How about this for an amazing view of Roadwater Station? Doesn’t look like that any more - as many people who live in the village will tell you - including me.

An old friend of mine lives in the attractive little house that was made out of the old station - and another friend, Gerald Beaver, lives in the cottage just behind.

I found the old photo today in my later father’s filing cabinets - although goodness knows where he got it from. The Mineral Line went out of business way way back. Before the lockdown a friend asked me to tell him all about the old railway that used to run through the valley where I live - and we ended up climbing over 1000 feet so his request at least helped burn off some of the calories we’d taken on board during a couple of barbecues. 
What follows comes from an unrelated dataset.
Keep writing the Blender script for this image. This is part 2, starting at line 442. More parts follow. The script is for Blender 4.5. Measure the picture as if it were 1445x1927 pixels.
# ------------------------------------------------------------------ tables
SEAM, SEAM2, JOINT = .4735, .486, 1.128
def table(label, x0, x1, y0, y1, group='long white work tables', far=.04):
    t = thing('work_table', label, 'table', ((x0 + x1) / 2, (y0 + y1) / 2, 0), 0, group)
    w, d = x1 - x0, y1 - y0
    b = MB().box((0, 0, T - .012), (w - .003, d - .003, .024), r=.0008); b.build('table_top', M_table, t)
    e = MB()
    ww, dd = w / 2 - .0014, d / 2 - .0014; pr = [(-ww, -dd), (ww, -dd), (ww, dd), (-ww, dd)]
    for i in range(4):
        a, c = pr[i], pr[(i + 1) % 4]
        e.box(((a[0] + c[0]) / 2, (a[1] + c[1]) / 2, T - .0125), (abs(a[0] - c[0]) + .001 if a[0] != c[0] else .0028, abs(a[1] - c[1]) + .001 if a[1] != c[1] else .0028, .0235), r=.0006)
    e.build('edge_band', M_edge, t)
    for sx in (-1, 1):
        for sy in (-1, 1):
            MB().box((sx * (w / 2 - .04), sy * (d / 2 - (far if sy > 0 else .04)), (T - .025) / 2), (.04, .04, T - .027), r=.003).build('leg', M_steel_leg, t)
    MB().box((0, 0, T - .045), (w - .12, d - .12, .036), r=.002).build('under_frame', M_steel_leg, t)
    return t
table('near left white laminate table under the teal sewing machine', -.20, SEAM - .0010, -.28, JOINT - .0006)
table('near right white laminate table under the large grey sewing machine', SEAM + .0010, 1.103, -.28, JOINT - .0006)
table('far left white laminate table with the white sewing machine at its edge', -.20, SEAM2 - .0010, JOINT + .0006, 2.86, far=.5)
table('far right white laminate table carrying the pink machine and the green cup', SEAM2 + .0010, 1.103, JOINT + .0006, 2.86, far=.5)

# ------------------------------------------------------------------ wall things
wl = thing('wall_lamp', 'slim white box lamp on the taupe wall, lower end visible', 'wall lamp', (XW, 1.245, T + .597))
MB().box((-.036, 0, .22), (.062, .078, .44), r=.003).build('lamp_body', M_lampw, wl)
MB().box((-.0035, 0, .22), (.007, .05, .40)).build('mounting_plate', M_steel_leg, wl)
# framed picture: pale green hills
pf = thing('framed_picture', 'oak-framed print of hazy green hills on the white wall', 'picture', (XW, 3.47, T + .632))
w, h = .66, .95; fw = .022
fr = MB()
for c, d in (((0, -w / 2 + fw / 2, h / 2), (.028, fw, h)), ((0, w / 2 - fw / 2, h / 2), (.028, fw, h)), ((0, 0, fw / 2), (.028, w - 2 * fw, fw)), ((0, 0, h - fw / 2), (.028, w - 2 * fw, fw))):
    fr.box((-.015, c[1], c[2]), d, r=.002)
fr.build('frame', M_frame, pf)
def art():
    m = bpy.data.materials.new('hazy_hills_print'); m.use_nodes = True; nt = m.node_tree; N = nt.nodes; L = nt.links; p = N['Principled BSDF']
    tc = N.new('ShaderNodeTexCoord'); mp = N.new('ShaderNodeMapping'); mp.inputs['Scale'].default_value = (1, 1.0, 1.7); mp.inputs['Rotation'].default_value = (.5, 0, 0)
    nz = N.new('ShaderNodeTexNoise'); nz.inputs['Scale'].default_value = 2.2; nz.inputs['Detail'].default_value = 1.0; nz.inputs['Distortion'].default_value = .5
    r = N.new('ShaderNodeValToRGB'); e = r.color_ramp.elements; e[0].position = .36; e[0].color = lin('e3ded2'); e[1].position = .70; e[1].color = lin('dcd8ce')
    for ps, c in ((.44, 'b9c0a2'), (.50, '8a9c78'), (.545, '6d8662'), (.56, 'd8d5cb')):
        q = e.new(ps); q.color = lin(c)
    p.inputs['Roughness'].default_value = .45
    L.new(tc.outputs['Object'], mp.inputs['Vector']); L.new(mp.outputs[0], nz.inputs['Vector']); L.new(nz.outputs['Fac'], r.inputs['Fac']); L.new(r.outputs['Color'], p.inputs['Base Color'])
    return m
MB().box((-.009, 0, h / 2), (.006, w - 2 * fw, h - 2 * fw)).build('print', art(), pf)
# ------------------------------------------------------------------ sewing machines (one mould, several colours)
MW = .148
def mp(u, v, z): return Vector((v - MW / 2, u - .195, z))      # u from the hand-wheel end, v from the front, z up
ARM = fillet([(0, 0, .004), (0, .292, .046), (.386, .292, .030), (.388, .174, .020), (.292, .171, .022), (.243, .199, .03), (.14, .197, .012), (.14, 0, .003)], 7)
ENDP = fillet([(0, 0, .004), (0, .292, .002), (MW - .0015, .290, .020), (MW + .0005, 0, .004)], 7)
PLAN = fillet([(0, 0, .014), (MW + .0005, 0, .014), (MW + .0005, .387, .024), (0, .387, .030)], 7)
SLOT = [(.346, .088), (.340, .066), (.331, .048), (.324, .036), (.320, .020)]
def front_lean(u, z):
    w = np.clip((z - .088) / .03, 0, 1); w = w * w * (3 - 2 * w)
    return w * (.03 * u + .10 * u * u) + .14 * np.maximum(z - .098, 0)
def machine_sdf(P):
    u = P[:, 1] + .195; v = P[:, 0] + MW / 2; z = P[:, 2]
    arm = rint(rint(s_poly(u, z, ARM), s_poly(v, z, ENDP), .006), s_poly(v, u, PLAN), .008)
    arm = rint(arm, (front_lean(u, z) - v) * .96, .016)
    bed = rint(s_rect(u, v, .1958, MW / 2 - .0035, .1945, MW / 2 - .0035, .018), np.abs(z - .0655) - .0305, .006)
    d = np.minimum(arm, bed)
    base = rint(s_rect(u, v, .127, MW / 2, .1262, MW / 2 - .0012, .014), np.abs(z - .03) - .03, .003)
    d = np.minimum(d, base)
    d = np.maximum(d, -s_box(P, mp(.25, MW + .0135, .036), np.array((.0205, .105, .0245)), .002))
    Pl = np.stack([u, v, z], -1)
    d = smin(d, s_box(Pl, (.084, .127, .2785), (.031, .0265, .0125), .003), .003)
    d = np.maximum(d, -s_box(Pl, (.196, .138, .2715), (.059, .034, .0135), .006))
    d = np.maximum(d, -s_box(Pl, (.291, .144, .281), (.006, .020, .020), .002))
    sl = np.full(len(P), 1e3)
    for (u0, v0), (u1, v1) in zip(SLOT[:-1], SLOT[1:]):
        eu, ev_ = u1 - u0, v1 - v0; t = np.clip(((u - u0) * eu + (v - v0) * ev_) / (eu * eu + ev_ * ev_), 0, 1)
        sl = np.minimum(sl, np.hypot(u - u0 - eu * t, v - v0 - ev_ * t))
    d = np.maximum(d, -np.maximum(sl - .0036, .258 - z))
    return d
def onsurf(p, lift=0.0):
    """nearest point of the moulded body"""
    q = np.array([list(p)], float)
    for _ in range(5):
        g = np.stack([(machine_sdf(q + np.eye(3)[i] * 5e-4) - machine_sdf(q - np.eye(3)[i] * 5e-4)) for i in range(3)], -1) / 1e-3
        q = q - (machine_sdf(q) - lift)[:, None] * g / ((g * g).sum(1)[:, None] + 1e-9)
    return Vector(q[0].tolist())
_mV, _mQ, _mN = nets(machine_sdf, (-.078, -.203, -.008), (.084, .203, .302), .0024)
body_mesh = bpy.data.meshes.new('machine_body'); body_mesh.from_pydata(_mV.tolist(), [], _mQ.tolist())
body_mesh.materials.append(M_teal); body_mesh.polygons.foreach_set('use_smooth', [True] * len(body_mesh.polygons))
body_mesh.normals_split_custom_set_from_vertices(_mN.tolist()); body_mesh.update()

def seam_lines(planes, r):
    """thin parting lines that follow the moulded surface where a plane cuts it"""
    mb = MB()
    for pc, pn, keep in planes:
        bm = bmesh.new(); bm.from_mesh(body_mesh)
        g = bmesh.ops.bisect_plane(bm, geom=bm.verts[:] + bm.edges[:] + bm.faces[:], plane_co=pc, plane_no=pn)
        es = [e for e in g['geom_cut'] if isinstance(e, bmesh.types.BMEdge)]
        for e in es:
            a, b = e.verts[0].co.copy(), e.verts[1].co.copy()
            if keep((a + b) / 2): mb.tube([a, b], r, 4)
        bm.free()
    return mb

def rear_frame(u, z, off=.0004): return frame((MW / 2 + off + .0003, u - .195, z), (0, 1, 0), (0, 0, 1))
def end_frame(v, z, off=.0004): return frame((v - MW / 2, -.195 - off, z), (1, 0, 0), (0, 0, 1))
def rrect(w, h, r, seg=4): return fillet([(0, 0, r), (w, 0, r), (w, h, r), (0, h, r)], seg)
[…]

I wanted to show him the winding house that has recently been saved from further dereliction by the Exmoor National Park Authority 

Upper Mineral Line before the forest was clear felled

This place was once the scene of much frenetic activity. Trucks full of heavy iron ore would be placed on the down-line while, several hundred feet below – down a three-quarter-mile-long incline - lighter empty trucks would be collected at Comberow on the up-line. 

With the help of a stationary steam engine in the winding house, the trucks would be shuttled up and down – the full ones being hauled off to the seaport at Watchet where the iron ore was shipped.

The entire 13 mile line represented a fantastic feat of engineering, which is sort of sad seeing that it only enjoyed a comparatively short period of use. The massive iron drums which once turned in the winding house only began to revolve in 1860 – and by 1882-3 the Brendon Hill iron mines closed.

Remarkably the railway held on, with various levels of service, for another three decades. Having been closed in 1898 it was reactivated in 1907 by optimistic but doomed entrepreneurs who hoped to reopen the mines – and its life was further extended by an Australian company which leased a section in order to demonstrate a revolutionary new system of train control.

It’s all fascinating stuff, well recorded in an excellent book by Roger Sellick. But I at least have reason to be pleased it closed - there was no lane to my cottage before the railway came and after the line was torn up the locals eventually paved the road up the valley.